*** Source material ***

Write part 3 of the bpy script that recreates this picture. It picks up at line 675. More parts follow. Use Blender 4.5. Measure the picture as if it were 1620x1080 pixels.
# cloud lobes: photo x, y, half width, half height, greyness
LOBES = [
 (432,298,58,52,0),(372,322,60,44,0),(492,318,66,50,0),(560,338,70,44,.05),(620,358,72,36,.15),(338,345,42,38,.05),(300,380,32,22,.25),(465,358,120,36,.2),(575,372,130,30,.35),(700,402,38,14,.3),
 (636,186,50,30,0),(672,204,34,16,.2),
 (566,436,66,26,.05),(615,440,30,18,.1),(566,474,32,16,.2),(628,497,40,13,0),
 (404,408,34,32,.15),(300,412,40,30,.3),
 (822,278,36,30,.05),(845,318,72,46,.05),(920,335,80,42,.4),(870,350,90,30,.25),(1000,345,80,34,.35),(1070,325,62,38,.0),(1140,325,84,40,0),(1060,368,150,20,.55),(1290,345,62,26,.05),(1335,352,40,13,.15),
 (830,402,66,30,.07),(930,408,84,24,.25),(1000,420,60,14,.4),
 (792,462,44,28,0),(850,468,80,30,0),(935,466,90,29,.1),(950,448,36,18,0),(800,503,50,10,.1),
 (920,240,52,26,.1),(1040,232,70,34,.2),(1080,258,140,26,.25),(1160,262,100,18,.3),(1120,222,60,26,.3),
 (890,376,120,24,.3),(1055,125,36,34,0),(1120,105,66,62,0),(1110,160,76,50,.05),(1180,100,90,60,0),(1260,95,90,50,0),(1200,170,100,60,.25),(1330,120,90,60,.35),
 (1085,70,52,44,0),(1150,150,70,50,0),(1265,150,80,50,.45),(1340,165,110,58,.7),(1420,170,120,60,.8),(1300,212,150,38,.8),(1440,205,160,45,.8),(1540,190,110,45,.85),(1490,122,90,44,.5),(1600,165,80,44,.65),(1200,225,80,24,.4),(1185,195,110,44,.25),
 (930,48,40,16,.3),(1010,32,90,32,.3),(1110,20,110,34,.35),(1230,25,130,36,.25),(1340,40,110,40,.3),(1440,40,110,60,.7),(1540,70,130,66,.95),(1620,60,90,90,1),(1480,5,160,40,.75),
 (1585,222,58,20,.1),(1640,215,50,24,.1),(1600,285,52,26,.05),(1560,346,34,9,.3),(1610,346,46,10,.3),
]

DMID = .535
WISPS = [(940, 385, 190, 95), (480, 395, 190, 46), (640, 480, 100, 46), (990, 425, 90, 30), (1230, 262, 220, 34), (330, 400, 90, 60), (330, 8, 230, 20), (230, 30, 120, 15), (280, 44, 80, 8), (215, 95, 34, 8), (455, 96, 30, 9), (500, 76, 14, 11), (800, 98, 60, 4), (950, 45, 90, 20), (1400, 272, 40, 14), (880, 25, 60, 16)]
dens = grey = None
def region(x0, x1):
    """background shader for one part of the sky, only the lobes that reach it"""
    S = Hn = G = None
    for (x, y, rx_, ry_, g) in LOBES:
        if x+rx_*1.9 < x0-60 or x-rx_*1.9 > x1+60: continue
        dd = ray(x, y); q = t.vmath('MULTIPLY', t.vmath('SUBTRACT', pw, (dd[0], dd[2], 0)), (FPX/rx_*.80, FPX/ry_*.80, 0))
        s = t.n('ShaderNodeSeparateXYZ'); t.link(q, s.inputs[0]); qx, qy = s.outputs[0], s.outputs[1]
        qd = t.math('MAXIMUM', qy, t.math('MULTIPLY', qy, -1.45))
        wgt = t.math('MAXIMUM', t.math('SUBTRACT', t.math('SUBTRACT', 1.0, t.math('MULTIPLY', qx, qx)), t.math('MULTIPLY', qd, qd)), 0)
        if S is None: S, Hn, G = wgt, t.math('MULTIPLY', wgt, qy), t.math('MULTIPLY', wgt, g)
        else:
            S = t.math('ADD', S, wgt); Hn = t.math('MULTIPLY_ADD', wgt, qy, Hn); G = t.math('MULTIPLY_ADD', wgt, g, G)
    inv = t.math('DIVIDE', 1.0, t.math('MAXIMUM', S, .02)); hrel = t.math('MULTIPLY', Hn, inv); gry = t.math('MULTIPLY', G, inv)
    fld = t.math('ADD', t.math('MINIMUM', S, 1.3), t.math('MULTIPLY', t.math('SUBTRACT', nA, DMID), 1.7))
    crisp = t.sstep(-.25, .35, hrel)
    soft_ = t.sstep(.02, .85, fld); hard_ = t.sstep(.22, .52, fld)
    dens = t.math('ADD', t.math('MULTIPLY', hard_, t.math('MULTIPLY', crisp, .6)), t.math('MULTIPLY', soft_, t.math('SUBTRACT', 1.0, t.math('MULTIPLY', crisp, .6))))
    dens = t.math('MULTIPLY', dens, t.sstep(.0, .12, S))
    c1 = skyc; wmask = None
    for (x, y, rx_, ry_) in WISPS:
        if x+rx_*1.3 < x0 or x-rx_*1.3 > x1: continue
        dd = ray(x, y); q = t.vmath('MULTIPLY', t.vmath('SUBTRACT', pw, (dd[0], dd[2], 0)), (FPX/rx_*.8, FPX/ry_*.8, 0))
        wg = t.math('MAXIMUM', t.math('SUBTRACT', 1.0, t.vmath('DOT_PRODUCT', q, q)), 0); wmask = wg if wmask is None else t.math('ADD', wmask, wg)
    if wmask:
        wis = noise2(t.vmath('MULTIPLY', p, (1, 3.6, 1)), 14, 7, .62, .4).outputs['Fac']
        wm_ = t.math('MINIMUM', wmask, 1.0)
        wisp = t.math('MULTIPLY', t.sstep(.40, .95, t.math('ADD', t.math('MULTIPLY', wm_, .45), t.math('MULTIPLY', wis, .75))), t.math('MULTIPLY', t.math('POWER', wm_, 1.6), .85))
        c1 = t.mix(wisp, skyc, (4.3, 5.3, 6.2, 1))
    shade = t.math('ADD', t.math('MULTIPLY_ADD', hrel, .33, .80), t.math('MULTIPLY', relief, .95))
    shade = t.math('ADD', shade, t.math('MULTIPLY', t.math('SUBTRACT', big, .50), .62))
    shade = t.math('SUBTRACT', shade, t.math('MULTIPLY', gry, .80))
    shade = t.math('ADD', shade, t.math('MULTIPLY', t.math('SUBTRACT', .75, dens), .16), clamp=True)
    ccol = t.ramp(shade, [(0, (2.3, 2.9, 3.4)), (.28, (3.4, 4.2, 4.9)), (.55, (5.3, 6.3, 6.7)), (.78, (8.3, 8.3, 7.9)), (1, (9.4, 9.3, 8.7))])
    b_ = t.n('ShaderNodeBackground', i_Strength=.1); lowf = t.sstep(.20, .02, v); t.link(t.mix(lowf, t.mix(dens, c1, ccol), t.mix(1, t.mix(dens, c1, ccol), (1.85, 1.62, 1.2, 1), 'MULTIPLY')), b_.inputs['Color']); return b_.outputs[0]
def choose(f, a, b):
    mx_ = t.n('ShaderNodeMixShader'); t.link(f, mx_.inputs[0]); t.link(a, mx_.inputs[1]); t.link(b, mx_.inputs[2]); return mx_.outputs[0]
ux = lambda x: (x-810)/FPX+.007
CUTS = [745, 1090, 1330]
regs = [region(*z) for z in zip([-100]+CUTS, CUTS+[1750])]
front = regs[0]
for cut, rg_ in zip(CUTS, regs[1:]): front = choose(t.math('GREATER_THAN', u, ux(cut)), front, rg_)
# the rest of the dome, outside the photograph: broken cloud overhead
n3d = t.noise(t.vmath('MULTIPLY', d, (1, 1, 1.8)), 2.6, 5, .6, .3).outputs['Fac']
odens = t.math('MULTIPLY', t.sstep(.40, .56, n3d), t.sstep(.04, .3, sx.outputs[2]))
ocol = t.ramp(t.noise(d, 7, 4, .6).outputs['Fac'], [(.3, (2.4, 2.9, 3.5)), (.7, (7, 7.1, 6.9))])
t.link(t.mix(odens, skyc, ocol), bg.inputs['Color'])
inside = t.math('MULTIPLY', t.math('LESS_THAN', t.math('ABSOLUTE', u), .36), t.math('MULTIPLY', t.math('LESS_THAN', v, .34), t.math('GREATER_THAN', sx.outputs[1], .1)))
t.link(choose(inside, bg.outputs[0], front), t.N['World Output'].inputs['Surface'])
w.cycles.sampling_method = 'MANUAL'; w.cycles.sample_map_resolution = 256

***

Your objective: Pull every line containing the word "part" out of the material.

Exercise response:
Write part 3 of the bpy script that recreates this picture. It picks up at line 675. More parts follow. Use Blender 4.5. Measure the picture as if it were 1620x1080 pixels.
    """background shader for one part of the sky, only the lobes that reach it"""